Autre élément particulièrement bien vu : la forteresse. À partir d'un moment, dans le jeu, on a la possibilité d'investir une grande bâtisse et d'y établir notre quartier général. On peut alors lancer diverses réparations, construire des défenses (car on subira aussi des assauts) et en faire petit à petit une bâtisse 4 étoiles, avec des chambres d'hôtes de luxe pour les aventuriers de passage.

Jamais sans mon SSD

C'est assez secondaire dans un jeu du genre me direz-vous, mais je dois tout de même vous parler de l'aspect visuel de Pillars of Eternity. Je n'irai pas par quatre chemins : c'est beau. Les différents éléments graphiques qui composent les décors sont à l'image de l'écriture du jeu : c'est soigné, travaillé, avec le souci du détail. Les ambiances visuelles sont parfois très différentes, que ce soit les belles prairies printanières arborées avec de jolis cours d'eau ruisselants, ou les sombres donjons qui s'enfoncent sous terre, remplis de créatures hostiles, les décors sont fouillés et l'ensemble est très cohérent.

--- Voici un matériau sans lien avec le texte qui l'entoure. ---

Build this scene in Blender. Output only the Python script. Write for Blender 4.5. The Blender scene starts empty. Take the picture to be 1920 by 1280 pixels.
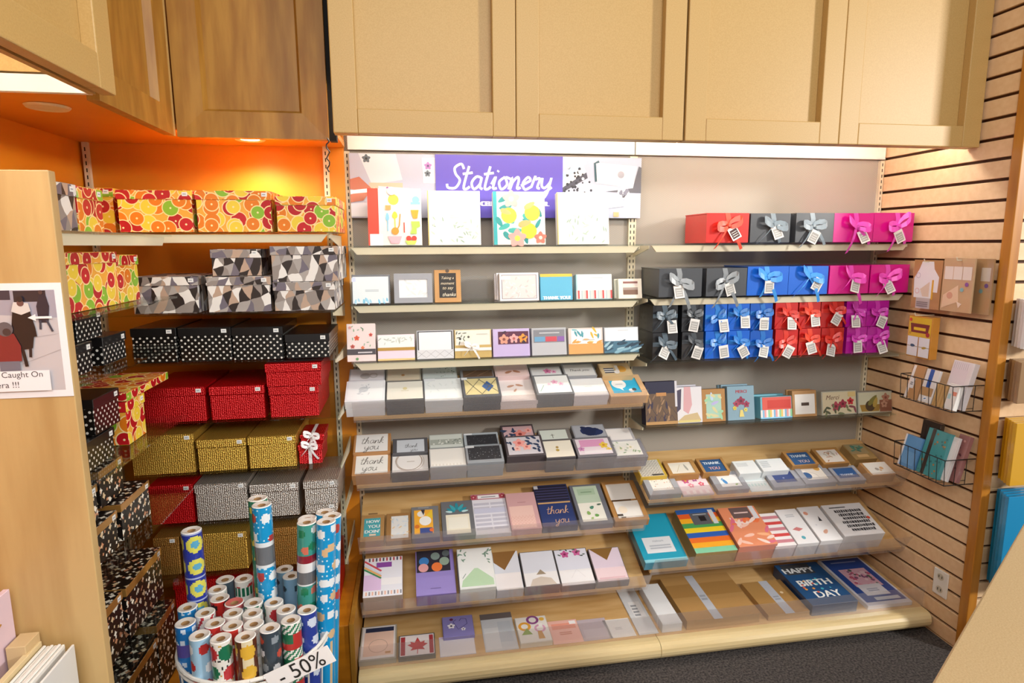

Contrairement à pas mal de jeux qui jouent la carte du "old school", Pillars of Eternity a la décence de nous servir des environnements adaptés aux écrans modernes. En revanche, le jeu et son moteur de résolution des combats semble particulièrement solliciter le processeur. Même si une config moyenne peut suffire, bien entendu, je ne saurais trop vous inviter à y jouer sur un PC relativement costaud. Autre chose : un disque dur SSD me semble indispensable si vous ne voulez pas vous arracher les cheveux lors des changements de zone, car les chargements sont nombreux. Enfin, l'ambiance sonore, elle aussi, m'a convaincu, avec une mention spéciale pour les bruitages. Les musiques sont également agréables et parfaitement dans le ton.

Pour l'éternité

Est-ce vraiment bien utile de préciser que la durée de vie est très conséquente ? Un jeu de ce genre regorge de quêtes en tout genre, de lieux à explorer, de personnages à découvrir et d'ennemis à combattre. Rien que pour venir à bout du tronc commun, je dirais, à la louche, qu'il faut compter au moins une trentaine ou une quarantaine d'heures. Mais si vous décidez de prendre votre temps, de flâner un peu partout ou de ratisser le jeu en entier, je pense qu'une centaine d'heures doit être un minimum.

Quoiqu'il en soit, les développeurs ont fait du beau boulot. Pas seulement dans l'écriture ou dans la réalisation, mais également dans les finitions : si des petits problèmes persistent parfois lors du déclenchement d'une attaque ou du ramassage d'un butin, cela reste mineur et je n'ai pas relevé de gros problèmes structurels. Les développeurs ont donc pris le temps de sortir un jeu bien fini, sans tomber dans le piège de l'early acces et en ayant pris soin d'honorer la plupart de leurs promesses. Et en plus, le jeu est disponible en plusieurs langues, dont le français (texte), dès la sortie. Un exemple à suivre.